In the circumstances I have a suggestion for Mariano Rajoy, prime minister of Spain, who finds himself with the thankless task of shepherding a country that had all but gone bankrupt through several years of austerity as the price of a European bail-out. No wonder he has now decided to giddy busy minds with foreign quarrels and rattle his sabre over Gibraltar, for good measure bringing in the feline President Cristina Kirchner of Argentina to rattle her sabre over the Falkland Islands too. They present a fine spectacle of righteous Hispanic passion up against perfidious Albion.

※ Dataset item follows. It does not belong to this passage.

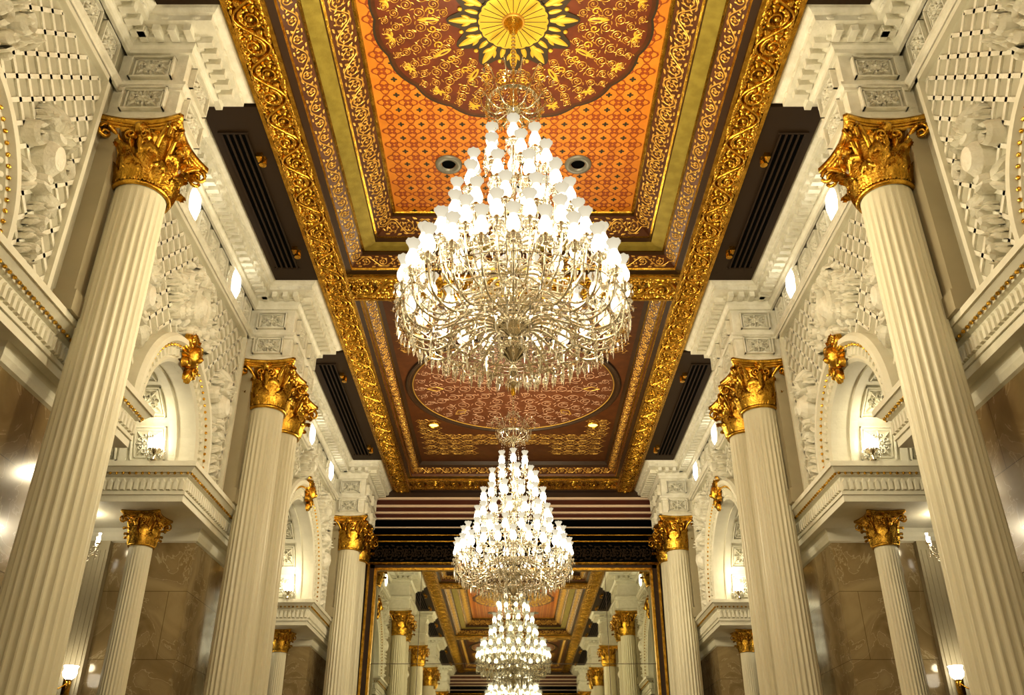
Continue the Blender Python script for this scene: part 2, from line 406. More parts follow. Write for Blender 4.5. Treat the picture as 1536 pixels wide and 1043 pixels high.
bays=[(pe[i][1],pe[i+1][0]) for i in range(len(pe)-1)]
CT1=cartouche(.78); CT2=cartouche(.95); DR=drop(1.3,1.15); UR=urn(1.)
lamps_y=[]
for (y0,y1),(yc,r) in zip(bays,arches):
    ex=r+(.32 if r<1.2 else .38)+.05
    lattice(y0+.12,y1-.12,SPR+.1,6.95,yc,ex+.05)
    mould(y0+.05,y1-.05,SPR+.02,7.02,yc-ex,yc+ex)
    zc=SPR+ex; sg=1 if yc>YM else -1
    if r<1.2:
        orn.merge(CT1,wfr(yc,zc+.58,1.05))
        for s in (-1,1): orn.merge(UR,wfr(yc+s*(ex+.20),5.40,1.2)); orn.merge(DR,wfr(yc+s*(ex+.33),4.95,.6))
        lamps_y+= [yc-sg*.65,yc+sg*1.35]
    else:
        orn.merge(CT2,wfr(yc,6.68,.62))
        for s in (-1,1): orn.merge(CT1,wfr(yc+s*(ex-.1),6.35,.8)); orn.merge(UR,wfr(yc+s*(ex+.35),5.35,1.3)); orn.merge(DR,wfr(yc+s*(ex+.45),4.9,.6))
        lamps_y+=[yc-sg*1.9,yc,yc+sg*2.2]
    nt_=int((y1-y0)/.45)
    for i in range(nt_):
        yy=y0+(i+.5)*(y1-y0)/nt_
        if min(abs(yy-l) for l in lamps_y)>.3: orn.merge(TL,frame((WX,yy,7.38),(0,1,0),(0,0,1),(-1,0,0),.8,.8,1.8))
wall_parts.append(('wall_relief_ornament',orn.mesh('wall_relief_ornament',[PLR,PL],False)))
# upper cornice with breaks over the columns
mb=MB()
BX=3.62
path=[(WX-.04,YS)]
blocks=sorted([(p-.83,p+.83) for p in pairs]+[(p-.36,p+.36) for p in singles])
for a,b in blocks:
    a=max(a,YS+.01); b=min(b,YE-.01)
    path+=[(WX-.04,a),(BX,a),(BX,b),(WX-.04,b)]
path.append((WX-.04,YE))
CP=[(0,7.6),(.04,7.6),(.04,7.66),(.07,7.69),(.07,7.74),(.12,7.76),(.12,7.80),(.30,7.82),(.30,7.90),(.33,7.91),(.38,7.96),(.40,7.97),(.40,8.0)]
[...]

What Rajoy should do now is announce that, in the event of a Yes in the Scottish referendum of 2014, he would at once recognise the new state as a legitimate successor to the defunct UK, one therefore able to assume all its existing commitments, including full and immediate membership of the EU. This would in no way alter the ban on separatist referendums in Spain. But it would deprive Great Britain of the promontory at one end – admittedly a rather big promontory called Scotland – in just the same way as in 1708 Great Britain deprived Spain of the much smaller promontory called Gibraltar. Quid pro quo, we might say.